At some point between In My Mind and this album, tracking Pharrell's
accomplishments became more difficult than ever. His 2013 alone must be
considered historic. That February, he accepted a Grammy for his role
in Frank Ocean's Channel Orange. March brought the release of Robin Thicke's "Blurred Lines," a Pharrell production that eventually topped the Hot 100. In April, there was Daft Punk's Pharrell-fronted
"Get Lucky," a number two hit. From June through December, the Top Five
of the Billboard 200 featured ten albums that involved him, including
the number ones Random Access Memories, Blurred Lines, Magna Carta...Holy Grail, and Beyoncé.
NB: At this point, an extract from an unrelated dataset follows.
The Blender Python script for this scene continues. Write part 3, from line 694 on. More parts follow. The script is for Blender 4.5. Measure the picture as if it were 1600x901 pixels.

He subsequently earned seven additional Grammy nominations and took
home three awards -- presumably stowed in one of the compartments of his
hat -- the following January, including the one for Producer of the
Year, Non-Classical. Just prior to the March 2014 release of G I R L, "Happy," one of several songs he granted to the soundtrack of Despicable Me 2,
topped the Hot 100. That carefree soul throwback appears here, almost
smack in the middle. It doesn't sound out of place in a set of upbeat,
candy-coated pop-R&B that is relatively modern-sounding, laced with
some elements of R&B from the mid- to late '60s and that sweet
late-'70s to early-'80s spot. One highlight that owes more to the past
is "Gust of Wind," a midtempo disco-funk Daft Punk collaboration filled with soaring strings and one of Pharrell's most effectively wistful/yearning turns. On the sunny "Brand New," he adds horns and shares vocals with Justin Timberlake,
and they deal out some rare male self-objectification: "Like the tags
still on me, jumpin' 'round in your bag." Much of the material is
gentlemanly -- appearances from Alicia Keys, Miley Cyrus, JoJo, and other women add to the approach -- but this wouldn't be a Pharrell album without some goofball moves. "Hunter," like a funkier and tinnier take on what he did for Usher's
"Twisted," is steeped in his charm-way-over-ability falsetto and
cartoonish boasts with topical references. "Gush," what sounds like an
outtake from the first N.E.R.D.
album plus strings, begins with "Make the pussy just gush" and
references "Light Your Ass on Fire" while proclaiming "My mama didn't
raise me that way" somewhere between. Compared to his albums with N.E.R.D. and In My Mind, this is easily Pharrell's second most enjoyable album, just behind the original version of In Search Of... from 2001. It's fun, frivolous, and low on excess.